Peki Volkan ne yaptı? Kendisine sürekli katkıda bulundu, temelinin üzerine inşaatı dikti. 22 ağustos 2010 galatasaray bursaspor maçında tek başına Galatasaray defansını dağıttı, özellikle 2.yarı da önce mustafa sarp'ı sonra lucas neill'i geçip zayıf bir vuruş ile ufuk'a topu teslim etti ama o gelişi bize yeterdi. Ne kadar değerli biri olduğunu bugün gösterdi. Sahi arda turan bugün neredeydi? ilk yarı sonunda hakeme itiraz ederken gördüm, sen galatasaray'ın kaptanısın hakem hata yapsa dahi hakemi de yenip bu maçı alacaksın, kendine biraz güvenin olsa o pozisyonda itiraz etmez devam ederdin. Kullandığımız 18 kornerden bir gol çıkarırdın, hepsini ön direğe kesmek ile olmuyor. Bu adama dikkat edin falan demeye gerek yok, ama bu adamın 5 büyükte oynadığı takımdan başkasına gitmesine de gerek yok, gidecekse yurt dışına gitsin çünkü onu bizim ülkemizde bulunan taraflı medya gibi bir medya yıpratmayacak.

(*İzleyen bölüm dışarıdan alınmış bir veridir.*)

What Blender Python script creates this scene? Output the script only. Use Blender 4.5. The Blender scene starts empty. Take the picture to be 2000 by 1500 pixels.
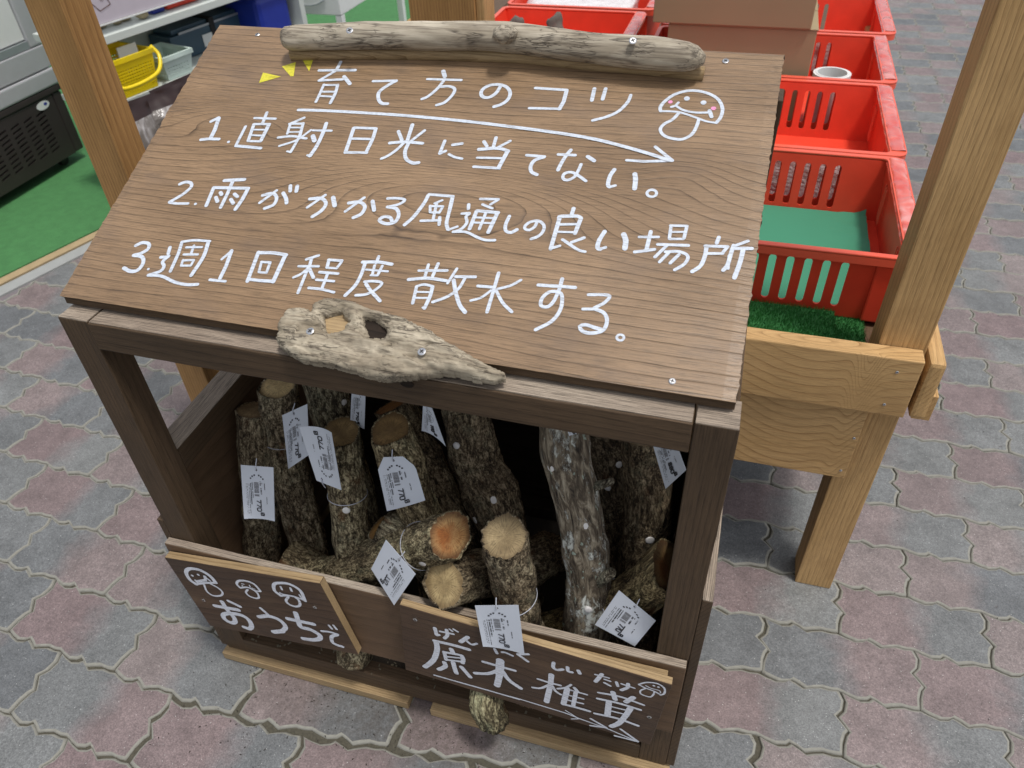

kendisi bursa mimar sinan e.m.l metal bölümü mezunudur.
bölümler arası okul turnuvası final maçında bize orta sahadan yağladığı golden sonra anlamıştım büyük topçu olacağını.
28 ağustos 2010 tarihli sivasspor- bursaspor maçında attığı golden sonra kale arkasındaki kameraya koşarak, sevgilisine ithafen kalp işareti yapmıştır. ardından tekrar taç çizgisi hizasındaki kameraya yönelerek bu hareketi tekrarlamış ve kaptan ömer erdoğan'dan ufak bir fırça yemiştir, zira sivasspor taraftarı bu kalp hareketini bir ''alaylama'' olarak algılandığından tepki göstermiştir.
ömer erdoğan seyircinin bu hareket sonrası tahrik olacağını hesaba katıp volkan'ı durdurmaya çalıştığında ortaya ilginç bir tablo çıktı. volkan şen'in dudaklarından okuduğum kadarıyla ''abi ben kameraya yapıyorum ya'' dediğini gördüm. abisine itiraz eden masum bir çocuk gibiydi.
valencia maçında avrupa'ya gitmek için kendi şovunun peşine koşan takımını da perişan eden futbolcu. elin oğlunun derdi çalım falan değil ama, işte hızlı paslaşıp 4'ü atıp gidiyor.
valencia maçında mükemmele yakın oynamıştır. adam geçti -ki rakip sol beki şamar oğlanı yaptı-, orta yaptı, 2 kere sakatlanıp saha dışına alındı, yerde bile tekme yedi ama yılmadı. keşke ona destek verebilecek bi kaç kişi daha olsaydı. bence bu maçta gerçek yıldız olduğunu kanıtladı ozan ipek'e inat!
karı gibi futbolcu derler ya hani, işte o benzetmeye uyan bir futbolcu volkan şen. bir kerede ayakta dur be volkancığım. tamam güzelsin, yakışıklısın, yeteneklisin ama resmen kendi kendini soğutuyorsun oyundan. olmuyor böyle güzelim.
kendisini yoran hareketlerden kaçınmalı şahsen. kıçcağızıda davul gibi zaten. yorulmaya müsait. benden söylemesi şekerim.